> **EXERCISE**: Give a verbatim copy of the lines below, minus the pictures.

— start of DATA SHOWN —

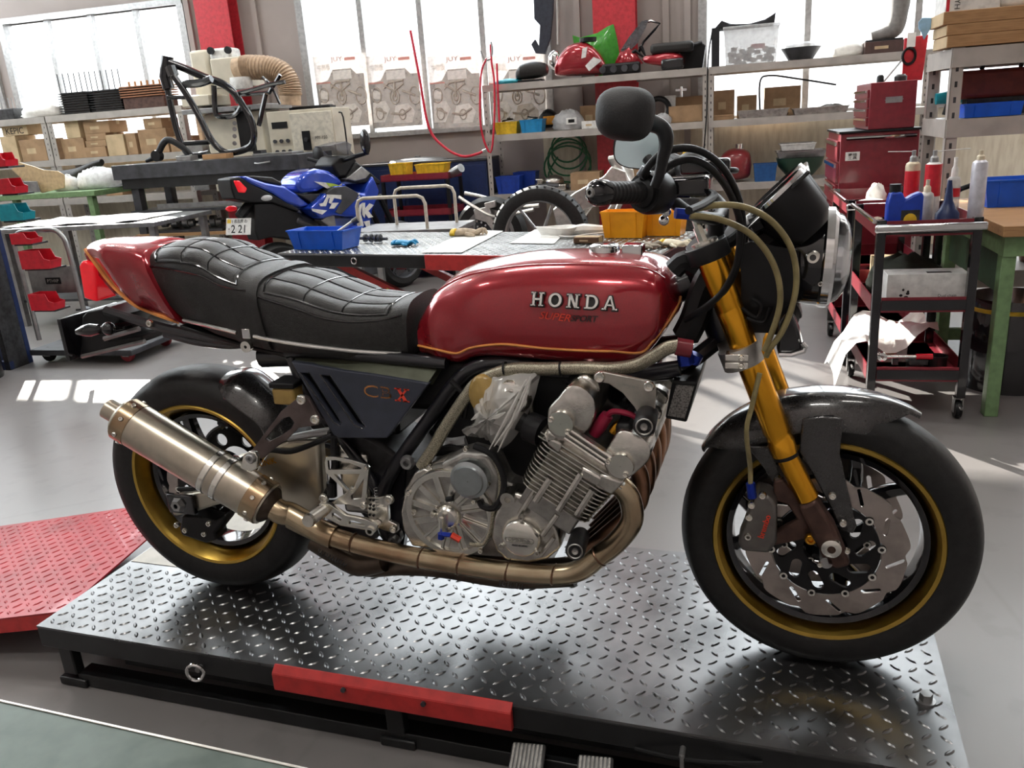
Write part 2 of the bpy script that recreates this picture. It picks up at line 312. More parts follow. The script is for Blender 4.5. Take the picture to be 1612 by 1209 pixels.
# ceiling lamps
def fluor(x, y, L=1.3, lab=''):
    t = thing('ceiling_light', lab, 'light', (x, y, ZC)); MB().box(-.1, .1, -L/2, L/2, -.06, 0).build('housing', M['white'], t); MB().cyl((0, -L/2+.03, -.085), (0, L/2-.03, -.085), .018).build('tube', M['fl'], t)
def area(name, loc, size, e, target, c=(1, 1, 1), sy=None, portal=False):
    l = bpy.data.lights.new(name, 'AREA'); l.energy = e; l.size = size; l.color = c
    if sy: l.shape = 'RECTANGLE'; l.size_y = sy
    o = bpy.data.objects.new(name, l); COL.objects.link(o); o.location = RM @ V(loc); d = (RM @ V(target)) - o.location
    o.rotation_euler = d.to_track_quat('-Z', 'Y').to_euler(); 
    if portal: l.cycles.is_portal = True
    return o
for i, (a, b, z0, z1) in enumerate(WIN): area('window_portal', ((a+b)/2, WY+.2, (z0+5.85)/2), b-a, 1, ((a+b)/2, 0, (z0+5.85)/2), sy=5.85-z0, portal=True)
for x, y, e in ((-3.2, -1.2, 40), (.8, -2.8, 60), (3.0, -1.2, 20), (-1, 2.4, 50), (3.4, 3.2, 42), (-5, 3.2, 55), (.5, 5.0, 25)): area('ceiling_lamp', (x, y, ZC-.15), 1.4, e, (x, y, 0), c=(1, .96, .9), sy=.25)
s = bpy.data.lights.new('sun', 'SUN'); s.energy = 14; s.angle = .01; s.color = (1, .95, .86)
so = bpy.data.objects.new('sun', s); COL.objects.link(so); sd = RM.to_3x3() @ V((.62, -.79, -.45)); so.rotation_euler = sd.to_track_quat('-Z', 'Y').to_euler()
w = bpy.data.worlds.new('sky'); sc.world = w; w.use_nodes = True
bg = w.node_tree.nodes['Background']; bg.inputs[1].default_value = 3.8
tcw = w.node_tree.nodes.new('ShaderNodeTexCoord'); sep = w.node_tree.nodes.new('ShaderNodeSeparateXYZ'); w.node_tree.links.new(tcw.outputs['Generated'], sep.inputs[0])
rp = w.node_tree.nodes.new('ShaderNodeValToRGB'); rp.color_ramp.elements[0].position = .35; rp.color_ramp.elements[0].color = (.8, .8, .78, 1); rp.color_ramp.elements[1].position = .8; rp.color_ramp.elements[1].color = (.82, .92, 1, 1)
mpw = w.node_tree.nodes.new('ShaderNodeMapRange'); mpw.inputs[1].default_value = -1; w.node_tree.links.new(sep.outputs['Z'], mpw.inputs[0]); w.node_tree.links.new(mpw.outputs[0], rp.inputs[0]); w.node_tree.links.new(rp.outputs[0], bg.inputs[0])
sc.view_settings.view_transform = 'Standard'; sc.view_settings.look = 'None'; sc.view_settings.exposure = .62; sc.view_settings.gamma = 1.0
sc.cycles.use_denoising = True; sc.cycles.max_bounces = 7; sc.cycles.transparent_max_bounces = 12; sc.cycles.sample_clamp_indirect = 6; sc.cycles.caustics_reflective = False; sc.cycles.caustics_refractive = False
sc.render.film_transparent = False
# ------------------------------------------------------------------ the bike lift
def tread(mb, x0, x1, y0, y1, z, step=.034, T=None, L=.0145, Wd=.0038, h=.0026, skip=None):
    nx = int((x1-x0)/step); ny = int((y1-y0)/step)
    for i in range(nx):
        for j in range(ny):
            x = x0+(i+.5)*(x1-x0)/nx; y = y0+(j+.5)*(y1-y0)/ny
            if skip and skip(x, y): continue
            a = PI/4 if (i+j) % 2 else -PI/4
            ca, sa = cos(a), sin(a); vs = []
            for (l, w_, hh) in ((1, 1, 0), (.62, .35, h)):
                for u, v in ((-1, 0), (-.6, -.75), (0, -1), (.6, -.75), (1, 0), (.6, .75), (0, 1), (-.6, .75)):
                    p = V((x+ca*u*L*l-sa*v*Wd*w_*1.3, y+sa*u*L*l+ca*v*Wd*w_*1.3, z+hh)); vs.append(T @ p if T is not None else p)
            mb.add(vs, [(k, (k+1) % 8, 8+(k+1) % 8, 8+k) for k in range(8)]+[tuple(range(8, 16))])
    return mb
LX0, LX1, LY0, LY1 = -.405, 1.79, -.320, .394
lift = thing('motorcycle_lift', 'low black tread plate bike lift with red front guard under the red motorcycle', 'lift', room=False)
dk = MB().box(LX0, LX1, LY0, LY1, -.006, 0); tread(dk, LX0+.01, LX1-.01, LY0+.01, LY1-.01, 0, skip=lambda x, y: x < -.13 and y > LY0+.33)
dk.build('deck', M['plateblk'], lift)
MB().box(-.40, -.13, .02, .39, 0, .0015).build('cover_plate', M['bare'], lift, label='plain bare metal plate')
fr = MB().box(LX0, LX1, LY0, LY0+.04, -.062, -.0065).box(LX0, LX1, LY1-.04, LY1, -.062, -.0065).box(LX0, LX0+.04, LY0+.04, LY1-.04, -.062, -.0065).box(LX1-.04, LX1, LY0+.04, LY1-.04, -.062, -.0065)
fr.build('edge_frame', M['blkiron'], lift, bevel=.003)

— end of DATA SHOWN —

> **THE REPLY**:
Write part 2 of the bpy script that recreates this picture. It picks up at line 312. More parts follow. The script is for Blender 4.5. Take the picture to be 1612 by 1209 pixels.
# ceiling lamps
def fluor(x, y, L=1.3, lab=''):
    t = thing('ceiling_light', lab, 'light', (x, y, ZC)); MB().box(-.1, .1, -L/2, L/2, -.06, 0).build('housing', M['white'], t); MB().cyl((0, -L/2+.03, -.085), (0, L/2-.03, -.085), .018).build('tube', M['fl'], t)
def area(name, loc, size, e, target, c=(1, 1, 1), sy=None, portal=False):
    l = bpy.data.lights.new(name, 'AREA'); l.energy = e; l.size = size; l.color = c
    if sy: l.shape = 'RECTANGLE'; l.size_y = sy
    o = bpy.data.objects.new(name, l); COL.objects.link(o); o.location = RM @ V(loc); d = (RM @ V(target)) - o.location
    o.rotation_euler = d.to_track_quat('-Z', 'Y').to_euler(); 
    if portal: l.cycles.is_portal = True
    return o
for i, (a, b, z0, z1) in enumerate(WIN): area('window_portal', ((a+b)/2, WY+.2, (z0+5.85)/2), b-a, 1, ((a+b)/2, 0, (z0+5.85)/2), sy=5.85-z0, portal=True)
for x, y, e in ((-3.2, -1.2, 40), (.8, -2.8, 60), (3.0, -1.2, 20), (-1, 2.4, 50), (3.4, 3.2, 42), (-5, 3.2, 55), (.5, 5.0, 25)): area('ceiling_lamp', (x, y, ZC-.15), 1.4, e, (x, y, 0), c=(1, .96, .9), sy=.25)
s = bpy.data.lights.new('sun', 'SUN'); s.energy = 14; s.angle = .01; s.color = (1, .95, .86)
so = bpy.data.objects.new('sun', s); COL.objects.link(so); sd = RM.to_3x3() @ V((.62, -.79, -.45)); so.rotation_euler = sd.to_track_quat('-Z', 'Y').to_euler()
w = bpy.data.worlds.new('sky'); sc.world = w; w.use_nodes = True
bg = w.node_tree.nodes['Background']; bg.inputs[1].default_value = 3.8
tcw = w.node_tree.nodes.new('ShaderNodeTexCoord'); sep = w.node_tree.nodes.new('ShaderNodeSeparateXYZ'); w.node_tree.links.new(tcw.outputs['Generated'], sep.inputs[0])
rp = w.node_tree.nodes.new('ShaderNodeValToRGB'); rp.color_ramp.elements[0].position = .35; rp.color_ramp.elements[0].color = (.8, .8, .78, 1); rp.color_ramp.elements[1].position = .8; rp.color_ramp.elements[1].color = (.82, .92, 1, 1)
mpw = w.node_tree.nodes.new('ShaderNodeMapRange'); mpw.inputs[1].default_value = -1; w.node_tree.links.new(sep.outputs['Z'], mpw.inputs[0]); w.node_tree.links.new(mpw.outputs[0], rp.inputs[0]); w.node_tree.links.new(rp.outputs[0], bg.inputs[0])
sc.view_settings.view_transform = 'Standard'; sc.view_settings.look = 'None'; sc.view_settings.exposure = .62; sc.view_settings.gamma = 1.0
sc.cycles.use_denoising = True; sc.cycles.max_bounces = 7; sc.cycles.transparent_max_bounces = 12; sc.cycles.sample_clamp_indirect = 6; sc.cycles.caustics_reflective = False; sc.cycles.caustics_refractive = False
sc.render.film_transparent = False
# ------------------------------------------------------------------ the bike lift
def tread(mb, x0, x1, y0, y1, z, step=.034, T=None, L=.0145, Wd=.0038, h=.0026, skip=None):
    nx = int((x1-x0)/step); ny = int((y1-y0)/step)
    for i in range(nx):
        for j in range(ny):
            x = x0+(i+.5)*(x1-x0)/nx; y = y0+(j+.5)*(y1-y0)/ny
            if skip and skip(x, y): continue
            a = PI/4 if (i+j) % 2 else -PI/4
            ca, sa = cos(a), sin(a); vs = []
            for (l, w_, hh) in ((1, 1, 0), (.62, .35, h)):
                for u, v in ((-1, 0), (-.6, -.75), (0, -1), (.6, -.75), (1, 0), (.6, .75), (0, 1), (-.6, .75)):
                    p = V((x+ca*u*L*l-sa*v*Wd*w_*1.3, y+sa*u*L*l+ca*v*Wd*w_*1.3, z+hh)); vs.append(T @ p if T is not None else p)
            mb.add(vs, [(k, (k+1) % 8, 8+(k+1) % 8, 8+k) for k in range(8)]+[tuple(range(8, 16))])
    return mb
LX0, LX1, LY0, LY1 = -.405, 1.79, -.320, .394
lift = thing('motorcycle_lift', 'low black tread plate bike lift with red front guard under the red motorcycle', 'lift', room=False)
dk = MB().box(LX0, LX1, LY0, LY1, -.006, 0); tread(dk, LX0+.01, LX1-.01, LY0+.01, LY1-.01, 0, skip=lambda x, y: x < -.13 and y > LY0+.33)
dk.build('deck', M['plateblk'], lift)
MB().box(-.40, -.13, .02, .39, 0, .0015).build('cover_plate', M['bare'], lift, label='plain bare metal plate')
fr = MB().box(LX0, LX1, LY0, LY0+.04, -.062, -.0065).box(LX0, LX1, LY1-.04, LY1, -.062, -.0065).box(LX0, LX0+.04, LY0+.04, LY1-.04, -.062, -.0065).box(LX1-.04, LX1, LY0+.04, LY1-.04, -.062, -.0065)
fr.build('edge_frame', M['blkiron'], lift, bevel=.003)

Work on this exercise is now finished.